'''

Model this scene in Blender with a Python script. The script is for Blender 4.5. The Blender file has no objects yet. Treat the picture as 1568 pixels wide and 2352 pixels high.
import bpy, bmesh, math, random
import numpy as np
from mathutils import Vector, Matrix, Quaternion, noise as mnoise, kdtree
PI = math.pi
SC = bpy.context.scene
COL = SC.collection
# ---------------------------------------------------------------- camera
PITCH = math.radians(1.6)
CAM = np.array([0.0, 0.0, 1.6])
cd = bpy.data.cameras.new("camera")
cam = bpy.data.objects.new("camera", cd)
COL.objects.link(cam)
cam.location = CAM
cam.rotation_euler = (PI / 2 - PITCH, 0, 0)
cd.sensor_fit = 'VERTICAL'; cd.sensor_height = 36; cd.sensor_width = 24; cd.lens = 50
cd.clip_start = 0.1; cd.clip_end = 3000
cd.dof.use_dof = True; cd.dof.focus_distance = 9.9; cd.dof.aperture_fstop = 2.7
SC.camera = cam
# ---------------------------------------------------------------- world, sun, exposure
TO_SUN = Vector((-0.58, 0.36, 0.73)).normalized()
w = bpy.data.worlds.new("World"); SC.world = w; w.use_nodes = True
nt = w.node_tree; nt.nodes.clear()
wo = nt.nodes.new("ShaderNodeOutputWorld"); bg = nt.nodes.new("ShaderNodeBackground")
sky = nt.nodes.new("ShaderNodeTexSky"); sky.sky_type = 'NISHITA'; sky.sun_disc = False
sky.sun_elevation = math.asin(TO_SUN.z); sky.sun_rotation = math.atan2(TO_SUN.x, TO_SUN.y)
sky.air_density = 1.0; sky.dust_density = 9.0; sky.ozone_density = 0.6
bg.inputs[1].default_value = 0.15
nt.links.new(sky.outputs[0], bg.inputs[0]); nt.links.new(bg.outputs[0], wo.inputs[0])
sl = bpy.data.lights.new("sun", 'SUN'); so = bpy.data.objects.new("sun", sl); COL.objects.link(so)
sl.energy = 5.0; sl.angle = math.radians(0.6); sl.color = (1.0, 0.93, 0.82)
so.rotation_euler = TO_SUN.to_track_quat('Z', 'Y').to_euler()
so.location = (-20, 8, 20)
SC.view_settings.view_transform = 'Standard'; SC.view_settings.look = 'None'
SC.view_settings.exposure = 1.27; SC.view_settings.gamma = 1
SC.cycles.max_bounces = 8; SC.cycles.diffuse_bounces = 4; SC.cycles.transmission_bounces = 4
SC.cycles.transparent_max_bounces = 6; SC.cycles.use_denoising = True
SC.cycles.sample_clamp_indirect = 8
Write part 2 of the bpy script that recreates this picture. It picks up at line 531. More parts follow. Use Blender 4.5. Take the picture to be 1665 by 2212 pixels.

'''

GOAL:
Send back all of the entries exactly, with nothing missing.

EXERCISE OUTPUT:
Model this scene in Blender with a Python script. The script is for Blender 4.5. The Blender file has no objects yet. Treat the picture as 1568 pixels wide and 2352 pixels high.
import bpy, bmesh, math, random
import numpy as np
from mathutils import Vector, Matrix, Quaternion, noise as mnoise, kdtree
PI = math.pi
SC = bpy.context.scene
COL = SC.collection
# ---------------------------------------------------------------- camera
PITCH = math.radians(1.6)
CAM = np.array([0.0, 0.0, 1.6])
cd = bpy.data.cameras.new("camera")
cam = bpy.data.objects.new("camera", cd)
COL.objects.link(cam)
cam.location = CAM
cam.rotation_euler = (PI / 2 - PITCH, 0, 0)
cd.sensor_fit = 'VERTICAL'; cd.sensor_height = 36; cd.sensor_width = 24; cd.lens = 50
cd.clip_start = 0.1; cd.clip_end = 3000
cd.dof.use_dof = True; cd.dof.focus_distance = 9.9; cd.dof.aperture_fstop = 2.7
SC.camera = cam
# ---------------------------------------------------------------- world, sun, exposure
TO_SUN = Vector((-0.58, 0.36, 0.73)).normalized()
w = bpy.data.worlds.new("World"); SC.world = w; w.use_nodes = True
nt = w.node_tree; nt.nodes.clear()
wo = nt.nodes.new("ShaderNodeOutputWorld"); bg = nt.nodes.new("ShaderNodeBackground")
sky = nt.nodes.new("ShaderNodeTexSky"); sky.sky_type = 'NISHITA'; sky.sun_disc = False
sky.sun_elevation = math.asin(TO_SUN.z); sky.sun_rotation = math.atan2(TO_SUN.x, TO_SUN.y)
sky.air_density = 1.0; sky.dust_density = 9.0; sky.ozone_density = 0.6
bg.inputs[1].default_value = 0.15
nt.links.new(sky.outputs[0], bg.inputs[0]); nt.links.new(bg.outputs[0], wo.inputs[0])
sl = bpy.data.lights.new("sun", 'SUN'); so = bpy.data.objects.new("sun", sl); COL.objects.link(so)
sl.energy = 5.0; sl.angle = math.radians(0.6); sl.color = (1.0, 0.93, 0.82)
so.rotation_euler = TO_SUN.to_track_quat('Z', 'Y').to_euler()
so.location = (-20, 8, 20)
SC.view_settings.view_transform = 'Standard'; SC.view_settings.look = 'None'
SC.view_settings.exposure = 1.27; SC.view_settings.gamma = 1
SC.cycles.max_bounces = 8; SC.cycles.diffuse_bounces = 4; SC.cycles.transmission_bounces = 4
SC.cycles.transparent_max_bounces = 6; SC.cycles.use_denoising = True
SC.cycles.sample_clamp_indirect = 8
Write part 2 of the bpy script that recreates this picture. It picks up at line 531. More parts follow. Use Blender 4.5. Take the picture to be 1665 by 2212 pixels.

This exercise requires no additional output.